● SUPPLIED RECORDS:
==================================================
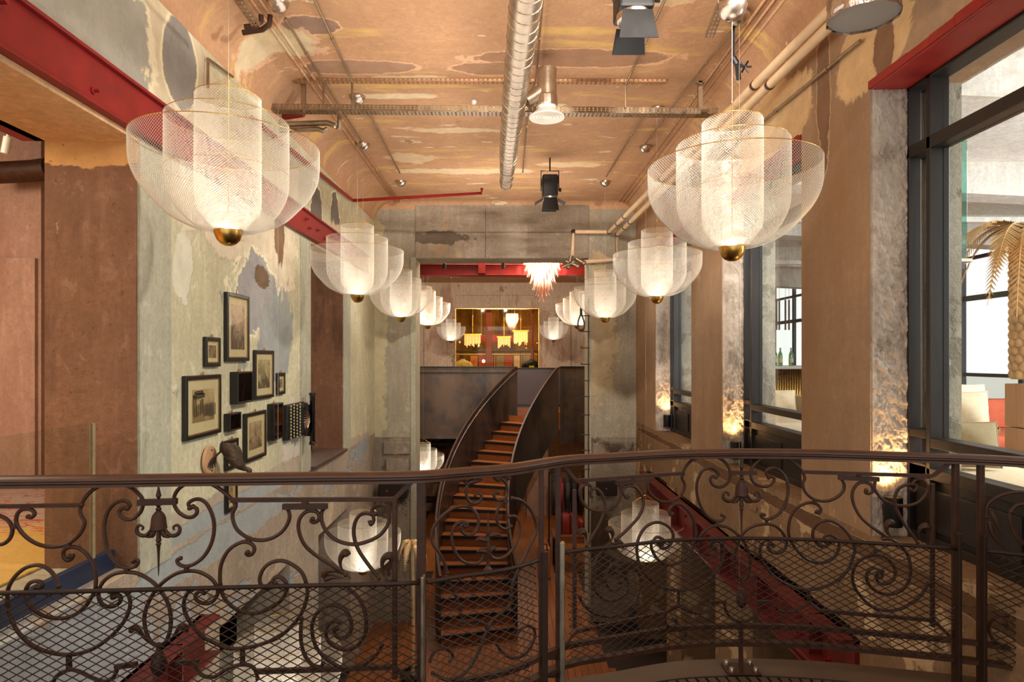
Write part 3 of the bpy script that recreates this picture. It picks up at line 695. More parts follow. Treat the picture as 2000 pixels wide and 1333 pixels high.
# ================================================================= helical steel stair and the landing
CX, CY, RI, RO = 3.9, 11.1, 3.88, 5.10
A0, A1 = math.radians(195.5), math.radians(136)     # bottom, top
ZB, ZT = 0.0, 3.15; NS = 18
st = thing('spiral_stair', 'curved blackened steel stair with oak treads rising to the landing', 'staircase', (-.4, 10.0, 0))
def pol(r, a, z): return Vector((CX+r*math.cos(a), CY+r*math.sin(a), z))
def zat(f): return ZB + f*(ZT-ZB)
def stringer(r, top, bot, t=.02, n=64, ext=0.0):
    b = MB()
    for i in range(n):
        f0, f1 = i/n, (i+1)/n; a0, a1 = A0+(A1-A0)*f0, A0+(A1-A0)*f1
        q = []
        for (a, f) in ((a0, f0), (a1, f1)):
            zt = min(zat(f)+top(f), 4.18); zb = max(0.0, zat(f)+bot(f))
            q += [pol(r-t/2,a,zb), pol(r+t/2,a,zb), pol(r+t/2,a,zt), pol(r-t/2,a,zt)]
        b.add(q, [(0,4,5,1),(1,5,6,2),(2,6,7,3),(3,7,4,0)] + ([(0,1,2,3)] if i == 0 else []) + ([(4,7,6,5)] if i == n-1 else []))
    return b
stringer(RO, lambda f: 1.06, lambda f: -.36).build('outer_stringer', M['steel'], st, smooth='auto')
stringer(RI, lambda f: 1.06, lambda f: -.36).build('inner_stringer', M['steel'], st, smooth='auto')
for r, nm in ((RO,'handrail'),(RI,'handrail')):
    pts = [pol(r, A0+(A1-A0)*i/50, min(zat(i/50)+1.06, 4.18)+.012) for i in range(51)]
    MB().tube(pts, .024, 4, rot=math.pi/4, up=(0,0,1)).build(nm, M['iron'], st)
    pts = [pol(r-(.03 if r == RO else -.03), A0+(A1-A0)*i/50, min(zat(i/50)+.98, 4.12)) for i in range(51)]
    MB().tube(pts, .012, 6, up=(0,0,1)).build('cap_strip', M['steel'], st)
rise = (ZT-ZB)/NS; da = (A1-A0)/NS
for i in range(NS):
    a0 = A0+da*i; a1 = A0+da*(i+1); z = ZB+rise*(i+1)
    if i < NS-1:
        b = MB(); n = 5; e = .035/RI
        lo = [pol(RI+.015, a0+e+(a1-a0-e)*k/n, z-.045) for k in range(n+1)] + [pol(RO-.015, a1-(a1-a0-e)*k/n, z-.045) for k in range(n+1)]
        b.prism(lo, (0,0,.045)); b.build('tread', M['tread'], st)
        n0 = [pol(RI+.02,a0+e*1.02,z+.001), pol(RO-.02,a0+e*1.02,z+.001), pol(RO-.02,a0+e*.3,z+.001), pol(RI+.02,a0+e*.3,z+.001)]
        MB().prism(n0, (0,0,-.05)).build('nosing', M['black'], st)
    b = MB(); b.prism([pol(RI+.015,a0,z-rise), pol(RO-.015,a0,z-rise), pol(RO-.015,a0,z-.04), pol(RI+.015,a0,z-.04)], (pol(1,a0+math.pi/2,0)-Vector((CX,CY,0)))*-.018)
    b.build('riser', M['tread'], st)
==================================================
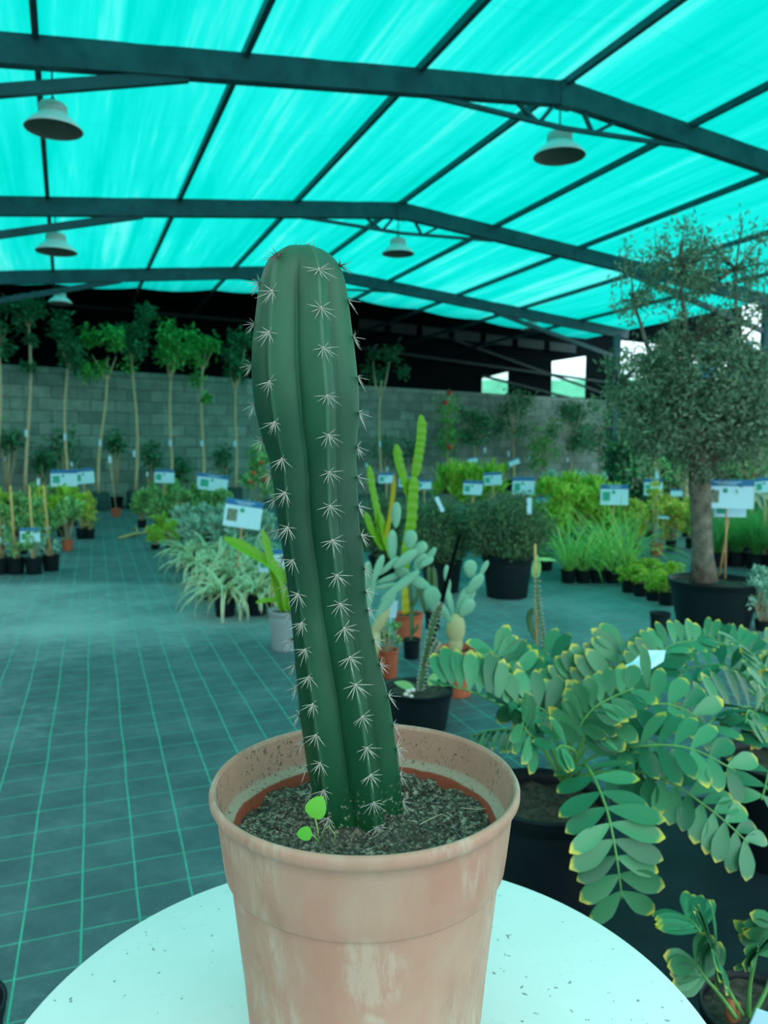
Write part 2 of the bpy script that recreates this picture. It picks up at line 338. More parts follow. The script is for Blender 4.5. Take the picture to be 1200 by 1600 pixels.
==================================================
● EXERCISE PROMPT:
Gather each line of the records holding the string "Write".

● TASK RESPONSE:
Write part 3 of the bpy script that recreates this picture. It picks up at line 695. More parts follow. Treat the picture as 2000 pixels wide and 1333 pixels high.
Write part 2 of the bpy script that recreates this picture. It picks up at line 338. More parts follow. The script is for Blender 4.5. Take the picture to be 1200 by 1600 pixels.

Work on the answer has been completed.